Monday, February 10, 2014

Bonus Post: Read a book, an actual, real, book, but pick one worth reading

Woodbury, Connecticut

Since it serves a relatively small community, the Woodbury Library is quite a wonder. Its New Releases area has something for everyone (though I may volunteer to get on some committee or other at some point to influence their choices in the SF genre). There's an another part of the building where they keep the latest best sellers, but this New Release twenty-foot length of shelves always holds a wide range of current large print fiction, SF, non-fiction, and biography. It ranges from the best in journalism and scholarship, like the Lawrence in Arabia that I was returning today (what you didn't learn about WWI and the Middle East if, like me, you studied it fifty years ago in high school, and I expect the textbooks haven't gotten any more truthful since) to faux-news/history rendered into print, as seen above, center.

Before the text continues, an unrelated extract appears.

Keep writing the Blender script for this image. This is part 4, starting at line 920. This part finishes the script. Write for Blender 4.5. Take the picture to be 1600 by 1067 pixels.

It seems to me that it is entirely appropriate for a library to present a book by a media whore like O'Reilly on the same shelves as popular works by a scholar like Joseph Stieglitz. Sure, it seems like a terrible waste of the library's acquisition funds. But there's the slight chance that someone returning this turd might, somehow, find it interesting to take out Countdown, by Alan Weisman, which was my trade-in/take-out. The crossover isn't likely, but I think it's much more likely to happen at the library, than it might online, in a social media context.

5 comments:

Ernest Theisen said...

You have offended me. I am a big O'Reilly fan. He is a fine person, a good American and a damm good writer. Good By

Carl Weese said...

Earnie, I'm offended by O'Reilly and and the rest of Fox "News." Misleading the audience—on current events, politics, the economy, science, you name it—isn't good journalism. It isn't patriotic, either.

Edd Fuller said...

Greetings Carl. I am not coming to the defense of O'Reilly--I don't watch his show and have never read his books. But I don't come to Working Pictures for political commentary, and if I did I would expect something more substantive than calling O'Reilly a "media whore" and his book a "turd." That is nothing more than name calling, and we have enough of that on both sides of the political divide. And as to Ernest's comment: "good American" and "damn good writer" is just a different form of name calling: nothing substantive there either. All we are left with is that everyone is "offended."

I am not offended by your views, and wouldn't stop my daily visits to Working Pictures even if I were because I respect your photographic knowledge and sensibility. Politics makes my head hurt--let's see some more pictures.

Scott Kirkpatrick said...

I read "Lawrence in Arabia" (by Kindle, not library loan) not long ago after visiting one of the places that he explored during his archeologist phase in the south of today's Israel. I found it fascinating, and am reading more about WW I as a result. The inclusion in the book of four different actors of the period is a big plus. Traces of all four stories still exist here.

scott

Carl Weese said...

Scott, yes it's an incredible piece of research plus he's a great storyteller. Weaving the activities of the four primary European actors (none of whom is exactly a saint) is brilliant and enlightening. The consequences of the events couldn't be more relevant to what's happening today. I've had the same thought to dig into more on WW I but haven't gotten to it yet.

Edd, I'll plead guilty to inelegant phrasing, but I don't consider the post to be political. It's certainly not about partisan politics. What caught my eye was the visual arrangement of the displayed books, then their content set off a train of thought. The same thought might have been evoked if the centerpiece had been a book asserting young earth creationism, or climate change denial. It's not the library's job to weed out false narratives, or bad journalism. The goal of journalism is accuracy, not balance. But balance, without judging accuracy, probably is an appropriate goal for curating a library collection.